## Aim of the task
Please list all lines of the material below in which the string "Blender" occurs.

········

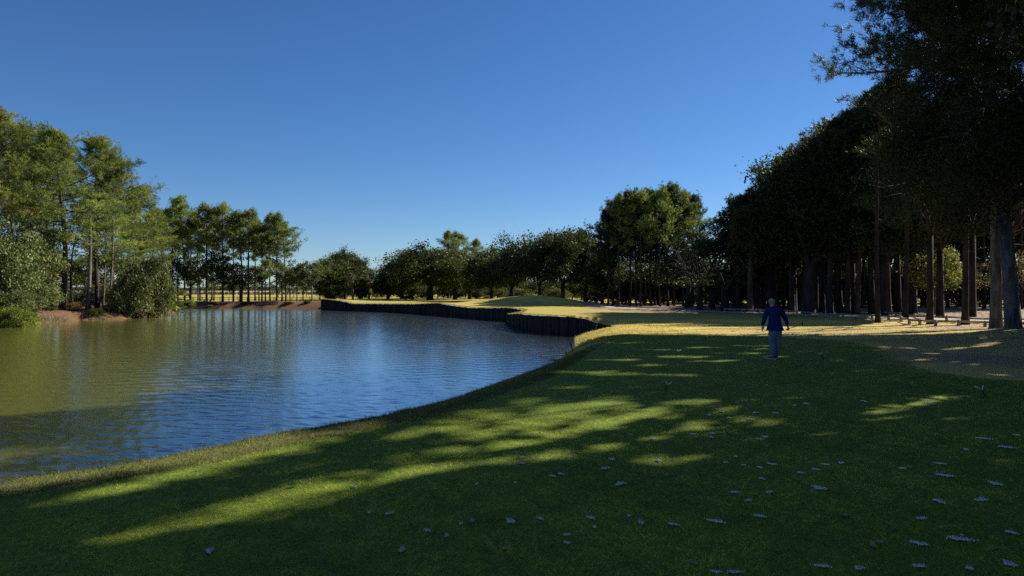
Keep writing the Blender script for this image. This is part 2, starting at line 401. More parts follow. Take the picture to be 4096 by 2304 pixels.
# ------------------------------------------------------------------ water
def water_mat():
    m, nt, out = new_mat('pond_water')
    tc = N(nt, 'ShaderNodeTexCoord')
    def noise(sc, st, det, rot=0.0):
        mp = N(nt, 'ShaderNodeMapping'); mp.inputs['Scale'].default_value = st; mp.inputs['Rotation'].default_value = (0, 0, rot)
        nt.links.new(tc.outputs['Object'], mp.inputs[0])
        n = N(nt, 'ShaderNodeTexNoise', Scale=sc, Detail=det, Roughness=.55); nt.links.new(mp.outputs[0], n.inputs['Vector'])
        return n.outputs['Fac']
    a = noise(2.6, (1, 2.6, 1), 3, .25); b_ = noise(7.5, (1, 2.0, 1), 3, -.15); c_ = noise(.12, (1, 1, 1), 3)
    ad = N(nt, 'ShaderNodeMath', operation='MULTIPLY_ADD'); nt.links.new(b_, ad.inputs[0]); ad.inputs[1].default_value = .45; nt.links.new(a, ad.inputs[2])
    st = nt.nodes.new('ShaderNodeMapRange'); nt.links.new(c_, st.inputs[0]); st.inputs[1].default_value = .35; st.inputs[2].default_value = .65
    st.inputs[3].default_value = .6; st.inputs[4].default_value = 1.0
    bp = N(nt, 'ShaderNodeBump', Distance=.006); nt.links.new(st.outputs[0], bp.inputs['Strength']); nt.links.new(ad.outputs[0], bp.inputs['Height'])
    b = N(nt, 'ShaderNodeBsdfPrincipled', Roughness=.12, IOR=1.45)
    sp = N(nt, 'ShaderNodeSeparateXYZ'); nt.links.new(tc.outputs['Object'], sp.inputs[0])
    ma = N(nt, 'ShaderNodeMath', operation='MULTIPLY_ADD'); nt.links.new(sp.outputs[1], ma.inputs[0]); ma.inputs[1].default_value = .28; nt.links.new(sp.outputs[0], ma.inputs[2])
    mb_ = N(nt, 'ShaderNodeMath', operation='MULTIPLY_ADD'); nt.links.new(c_, mb_.inputs[0]); mb_.inputs[1].default_value = 8.0; nt.links.new(ma.outputs[0], mb_.inputs[2])
    wc = mixrgb(nt, ramp(nt, mb_.outputs[0], -7, 6), (.12, .118, .014), (.065, .072, .038)); nt.links.new(wc, b.inputs['Base Color'])  # olive murk deepens leftward, putting the reflected trees' tone into the colour
    nt.links.new(bp.outputs[0], b.inputs['Normal'])
    lw = N(nt, 'ShaderNodeLayerWeight'); fm = nt.nodes.new('ShaderNodeMapRange'); nt.links.new(lw.outputs['Facing'], fm.inputs[0])
    fm.inputs[1].default_value = .74; fm.inputs[2].default_value = .94; fm.inputs[3].default_value = .22; fm.inputs[4].default_value = .88
    gl_ = N(nt, 'ShaderNodeBsdfGlossy', Roughness=.13); gl_.inputs['Color'].default_value = (.92, .96, 1, 1); nt.links.new(bp.outputs[0], gl_.inputs['Normal'])
    ff = N(nt, 'ShaderNodeMath', operation='MULTIPLY'); nt.links.new(fm.outputs[0], ff.inputs[0]); nt.links.new(ramp2(nt, mb_.outputs[0], -7, 6, .5, 1.0), ff.inputs[1])
    ms = N(nt, 'ShaderNodeMixShader'); nt.links.new(ff.outputs[0], ms.inputs[0]); nt.links.new(b.outputs[0], ms.inputs[1]); nt.links.new(gl_.outputs[0], ms.inputs[2]); nt.links.new(ms.outputs[0], out.inputs[0])
    return m
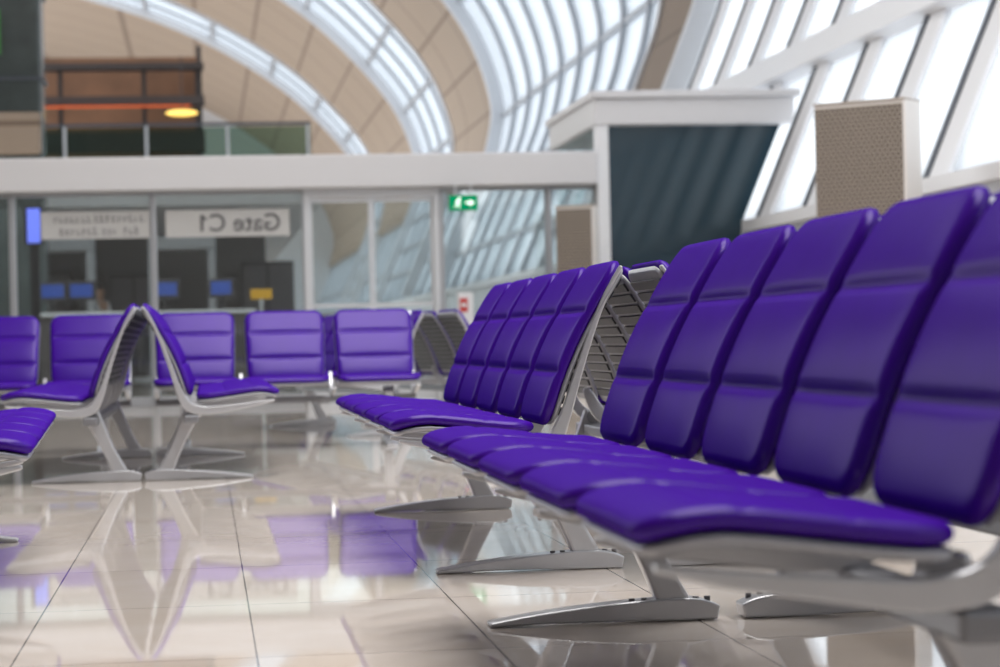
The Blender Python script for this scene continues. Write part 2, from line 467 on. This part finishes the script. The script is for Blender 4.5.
for zz, segs in ((.068, [(-.46, -.10), (-.04, .14), (.20, .46)]), (-.062, [(-.40, -.02), (.04, .20), (.26, .42)])):
    bm = bmesh.new()
    for a, b in segs:
        x = a
        while x < b:
            hh = random.choice((.055, .07, .085)); ww = random.uniform(.013, .019)
            box(bm, x, x+ww, -.011, -.007, zz-.042, zz-.042+hh)
            if random.random() < .7: box(bm, x+ww, x+ww+.028, -.011, -.007, zz-.042, zz-.030)
            if random.random() < .6: box(bm, x+ww, x+ww+.026, -.011, -.007, zz+.002, zz+.013)
            x += ww+.042
    obj('lettering', bm, mat('sign_text_pale', (118, 117, 118), .7), r)

# exit sign
c = at(463, 203, 24.4)
r = empty('exit_sign', c); tag(r, 'green illuminated exit sign with white running figure beside the glass door', 'sign')
bm = bmesh.new(); box(bm, -.15, .15, -.03, .03, -.08, .08); obj('housing', bm, mat('sign_housing', (40, 120, 90), .5), r, bevel=.006)
bm = bmesh.new(); box(bm, -.147, .147, -.036, -.031, -.077, .077); obj('sign_face', bm, mat('exit_green', (0, 110, 70), .6, emit=(0, 150, 95), es=.6, spec=0), r)
MW = mat('exit_white', (240, 255, 245), .4, emit=(240, 255, 245), es=.9)
bm = bmesh.new()
def st(pts): strip(bm, pts, -.041, -.037, XM, 0)
cyl(bm, (-.040, -.041, .048), (-.040, -.037, .048), .013, n=12)
st([(-.052, .034, .02), (-.062, -.010, .016)]); st([(-.052, .024, .009), (-.034, .010, .009), (-.022, .018, .008)]); st([(-.056, .024, .009), (-.078, .018, .009), (-.086, .0, .008)])
st([(-.060, -.010, .013), (-.040, -.022, .012), (-.046, -.055, .010)]); st([(-.064, -.012, .013), (-.074, -.034, .012), (-.098, -.04, .010)])
obj('running_figure', bm, MW, r)
bm = bmesh.new(); st([(.02, 0, .018), (.07, 0, .018)]); strip(bm, [(.065, 0, .065), (.115, 0, .004)], -.041, -.037, XM, 0)
obj('arrow', bm, MW, r)
for s in (-1, 1):
    bm = bmesh.new(); cyl(bm, (s*.08, 0, .08), (s*.08, 0, ZB-c.z+.01), .008); obj('hanger', bm, M_FRAME, r)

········

## Result of the exercise
Keep writing the Blender script for this image. This is part 2, starting at line 401. More parts follow. Take the picture to be 4096 by 2304 pixels.
The Blender Python script for this scene continues. Write part 2, from line 467 on. This part finishes the script. The script is for Blender 4.5.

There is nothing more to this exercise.